Tutaj bym miał stać do 19:00 ale komu by się chciało siedzieć w autobusie, kiedy do domu mam tylko kilometr. Zjeżdżam 500m na parking przy restauracji Nydeczanka i śpiesznym krokiem mknę do domu na obiad.
Nie jesteście jedyni, którzy się dziwicie:
- Po 18h obiad?!😮To przecie pora kolacji.
Cóż zrobić, taki urok mej pracy🙂. Niewiele czasu na jedzenie ale daję radę. O ile żona nie ma też popołudniowej zmiany przychodzę do domu i mogę wcinać. W przeciwnym wypadku muszę sobie odgrzać. Odpowiednio przed 19tą wracam do autobusu, wracam na rynek i jadę znów do Trzyńca na dworzec. Tu mam tym razem 44 minuty czekania na kolejny kurs. W zależności od potrzeby lub pogody siedzę w autobusie lub w pomieszczeniu dla kierowców. Tu siedzę sam albo z kierowcą innego autobusu, też w zależności od tego czy ktoś znajomy ma akurat zmianę.
O 20:10 odjazd z powrotem do Nydku przez rynek do Gora, konečná. Tu po 11 minutach czekania (20:50) jadę po tych, których przed 13tą odwiozłem do pracy, czyli w większości przypadków do Huty Trzynieckiej wioząc oczywiście kolejna zmianę. Po drodze dworzec główny następnie główna brama, kontrola przepustek a czasami nawet kontrola trzeźwości przyjeżdżających na nocną zmianę.
O 21:36 dojeżdżam do walcowni, gdzie mamy mini pętlę czyli tam też gdzie stołówka, w której siedzimy z kilkoma kierowcami.
Znów, podobnie jak wczoraj, zapisuję przejechane kilometry, uzupełniam ewentualne informacje o niestandardowej jeździe (spóźnienia, przeszkody itp), sprawdzam autobus czy ktoś czegoś nie zostawił, albo nie drzemie gdzieś w kącie😀 i idę do stołówki.

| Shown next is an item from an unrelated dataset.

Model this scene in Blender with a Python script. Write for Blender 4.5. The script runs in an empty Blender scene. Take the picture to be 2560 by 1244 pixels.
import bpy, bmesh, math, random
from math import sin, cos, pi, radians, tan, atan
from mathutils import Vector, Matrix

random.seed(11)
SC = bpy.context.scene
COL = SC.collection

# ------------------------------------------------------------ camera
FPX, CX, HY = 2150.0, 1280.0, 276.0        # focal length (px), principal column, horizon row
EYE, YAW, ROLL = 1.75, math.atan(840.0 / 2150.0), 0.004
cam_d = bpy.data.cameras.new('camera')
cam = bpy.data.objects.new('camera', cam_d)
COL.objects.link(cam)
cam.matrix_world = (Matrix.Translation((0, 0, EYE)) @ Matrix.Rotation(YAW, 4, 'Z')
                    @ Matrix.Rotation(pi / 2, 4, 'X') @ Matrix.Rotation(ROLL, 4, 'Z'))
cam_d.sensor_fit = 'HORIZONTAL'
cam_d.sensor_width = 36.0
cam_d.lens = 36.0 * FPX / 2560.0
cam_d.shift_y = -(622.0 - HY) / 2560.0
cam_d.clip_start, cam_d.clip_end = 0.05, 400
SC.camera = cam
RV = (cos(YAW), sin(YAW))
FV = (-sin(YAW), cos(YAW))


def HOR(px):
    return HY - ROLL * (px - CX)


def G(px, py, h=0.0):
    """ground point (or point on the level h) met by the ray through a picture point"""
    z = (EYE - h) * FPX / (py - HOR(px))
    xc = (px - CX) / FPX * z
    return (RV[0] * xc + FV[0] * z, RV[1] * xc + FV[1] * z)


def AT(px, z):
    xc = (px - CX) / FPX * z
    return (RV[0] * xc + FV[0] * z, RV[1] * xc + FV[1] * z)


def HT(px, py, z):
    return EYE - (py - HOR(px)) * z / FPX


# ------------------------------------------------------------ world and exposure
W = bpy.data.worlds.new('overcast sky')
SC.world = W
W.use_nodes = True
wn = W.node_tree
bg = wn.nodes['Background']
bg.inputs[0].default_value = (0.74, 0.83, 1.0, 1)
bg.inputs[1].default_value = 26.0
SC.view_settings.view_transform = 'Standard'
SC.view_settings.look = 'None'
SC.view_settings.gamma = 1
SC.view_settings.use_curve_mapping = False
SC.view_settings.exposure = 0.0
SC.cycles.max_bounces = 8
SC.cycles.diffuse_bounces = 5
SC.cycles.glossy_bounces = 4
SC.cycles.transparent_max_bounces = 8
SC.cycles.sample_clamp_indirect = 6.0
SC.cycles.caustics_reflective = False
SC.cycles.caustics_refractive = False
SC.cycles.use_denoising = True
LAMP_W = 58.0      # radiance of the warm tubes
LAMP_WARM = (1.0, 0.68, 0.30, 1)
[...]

Tym razem każdy ma inny odjazd. Ja mam jeden z pierwszych już o 22:10. Zbieram pasażerów na przystankach w hucie, później chwilka do odjazdu z dworca przy bramie o 22:20 i jazda na dworzec główny skąd o 22:30 jadę, dało by się powiedzieć, ostatni dzisiejszy kurs. Wracam do Gora, konečná skąd w zasadzie mam jeszcze jeden kurs, dlatego właśnie napisałem wcześniej "dało by się powiedzieć" ponieważ teraz chociaż jadę wg rozkładu jazdy to bez ludzi. Nikt po prostu nie ma potrzeby przemieszczać się z tego odległego krańca do centrum - pora spać😀. Zaparkuję autobus na rynku i też pójdę do domu. Muszę ale pozbierać manatki, wyciągnąć kartę z tachografu, wylogować urządzenie, które mi "powie" jaki miałem utarg a w najbliższym czasie z pieniędzy z kasy (to na czym stoi kubek z kawą) oddam odpowiednią kwotę. Zrobię to na zmianie C albo jeśli akurat wyjdzie w weekend, w którym mam popołudniówkę.
Tak, mam jeszcze inne zmiany poza tymi, które opisałem w odcinkach. Ale nie bójcie się, nie będę was zamęczał szczegółami. Różni się to trochę trasami i samą organizacją turnusu. Mniej więcej już wiecie na czym polega moja praca. 
Teraz mam tydzień urlopu. Zostało mi ze starego roku więc sobie odpoczywam. Nie żebym tego potrzebował, ale tak wyszło. Jak mi się uda i będzie mi się chciało😀 to opiszę ostatni pobyt w delegacji w Opawie, gdzie byłem miesiąc.
A teraz dobranoc.
Autobus zamknięty, skontrolowany czy nie ma śpiochów, papierków, pozamykane okna więc lecę do domu. Po popołudniowej zmianie mam zawsze (prawie zawsze) wolne, więc sobie (może) pośpię.